## STATED GOAL
Reproduce the top of the data verbatim, through and including the line that contains "photo_stand(2.42, 5.26, .307, .24, .15, .35, 'silver".
****
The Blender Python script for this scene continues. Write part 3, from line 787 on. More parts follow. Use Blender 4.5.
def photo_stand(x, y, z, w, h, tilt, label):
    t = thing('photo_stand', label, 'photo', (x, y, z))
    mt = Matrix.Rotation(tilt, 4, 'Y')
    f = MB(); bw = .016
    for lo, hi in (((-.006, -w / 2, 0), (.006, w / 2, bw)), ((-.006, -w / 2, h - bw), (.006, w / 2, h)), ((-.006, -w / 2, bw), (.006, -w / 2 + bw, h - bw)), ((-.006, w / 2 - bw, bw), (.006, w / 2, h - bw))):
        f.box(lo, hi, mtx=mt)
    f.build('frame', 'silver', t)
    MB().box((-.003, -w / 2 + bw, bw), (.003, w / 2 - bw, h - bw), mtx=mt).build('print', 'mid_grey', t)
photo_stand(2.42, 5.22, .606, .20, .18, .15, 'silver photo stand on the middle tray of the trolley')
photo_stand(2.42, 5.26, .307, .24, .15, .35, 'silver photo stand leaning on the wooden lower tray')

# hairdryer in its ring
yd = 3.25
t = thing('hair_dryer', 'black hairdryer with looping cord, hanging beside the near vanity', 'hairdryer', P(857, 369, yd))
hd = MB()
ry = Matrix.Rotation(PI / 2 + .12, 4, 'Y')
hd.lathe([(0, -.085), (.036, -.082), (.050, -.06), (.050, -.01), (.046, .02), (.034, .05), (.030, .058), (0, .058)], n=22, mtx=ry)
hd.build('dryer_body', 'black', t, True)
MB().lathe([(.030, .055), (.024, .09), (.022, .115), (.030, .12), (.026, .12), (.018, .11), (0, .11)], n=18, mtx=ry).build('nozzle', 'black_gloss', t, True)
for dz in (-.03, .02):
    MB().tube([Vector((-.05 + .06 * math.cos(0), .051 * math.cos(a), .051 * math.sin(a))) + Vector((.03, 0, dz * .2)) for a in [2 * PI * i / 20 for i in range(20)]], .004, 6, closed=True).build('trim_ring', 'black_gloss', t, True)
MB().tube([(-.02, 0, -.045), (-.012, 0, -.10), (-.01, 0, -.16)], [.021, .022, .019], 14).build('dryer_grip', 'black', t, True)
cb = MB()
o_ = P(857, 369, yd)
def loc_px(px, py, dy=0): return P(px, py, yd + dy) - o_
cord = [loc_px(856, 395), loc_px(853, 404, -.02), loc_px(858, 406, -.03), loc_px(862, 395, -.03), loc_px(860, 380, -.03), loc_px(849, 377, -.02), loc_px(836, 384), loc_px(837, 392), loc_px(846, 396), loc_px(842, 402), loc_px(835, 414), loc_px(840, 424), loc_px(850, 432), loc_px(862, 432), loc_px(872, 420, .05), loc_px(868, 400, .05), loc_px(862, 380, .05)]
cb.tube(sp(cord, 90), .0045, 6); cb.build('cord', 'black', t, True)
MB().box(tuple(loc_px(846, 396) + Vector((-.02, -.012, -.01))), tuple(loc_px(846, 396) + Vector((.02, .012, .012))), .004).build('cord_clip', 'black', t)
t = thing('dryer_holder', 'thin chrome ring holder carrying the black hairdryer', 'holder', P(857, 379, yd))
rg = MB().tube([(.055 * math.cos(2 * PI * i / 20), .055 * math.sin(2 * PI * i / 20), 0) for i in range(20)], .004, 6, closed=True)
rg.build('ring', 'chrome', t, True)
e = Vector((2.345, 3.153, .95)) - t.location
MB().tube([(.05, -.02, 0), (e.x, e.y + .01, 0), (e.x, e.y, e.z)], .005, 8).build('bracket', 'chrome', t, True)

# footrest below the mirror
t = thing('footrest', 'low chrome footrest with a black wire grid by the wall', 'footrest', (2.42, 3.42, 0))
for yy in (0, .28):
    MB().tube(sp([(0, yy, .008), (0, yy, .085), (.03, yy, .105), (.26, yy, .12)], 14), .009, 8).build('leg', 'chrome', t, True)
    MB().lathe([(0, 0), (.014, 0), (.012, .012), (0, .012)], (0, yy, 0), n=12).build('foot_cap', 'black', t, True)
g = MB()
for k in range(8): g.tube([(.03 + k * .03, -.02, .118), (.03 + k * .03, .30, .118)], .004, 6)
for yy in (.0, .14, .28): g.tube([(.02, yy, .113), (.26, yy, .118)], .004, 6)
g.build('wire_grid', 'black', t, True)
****
## EXERCISE RESULT
The Blender Python script for this scene continues. Write part 3, from line 787 on. More parts follow. Use Blender 4.5.
def photo_stand(x, y, z, w, h, tilt, label):
    t = thing('photo_stand', label, 'photo', (x, y, z))
    mt = Matrix.Rotation(tilt, 4, 'Y')
    f = MB(); bw = .016
    for lo, hi in (((-.006, -w / 2, 0), (.006, w / 2, bw)), ((-.006, -w / 2, h - bw), (.006, w / 2, h)), ((-.006, -w / 2, bw), (.006, -w / 2 + bw, h - bw)), ((-.006, w / 2 - bw, bw), (.006, w / 2, h - bw))):
        f.box(lo, hi, mtx=mt)
    f.build('frame', 'silver', t)
    MB().box((-.003, -w / 2 + bw, bw), (.003, w / 2 - bw, h - bw), mtx=mt).build('print', 'mid_grey', t)
photo_stand(2.42, 5.22, .606, .20, .18, .15, 'silver photo stand on the middle tray of the trolley')
photo_stand(2.42, 5.26, .307, .24, .15, .35, 'silver photo stand leaning on the wooden lower tray')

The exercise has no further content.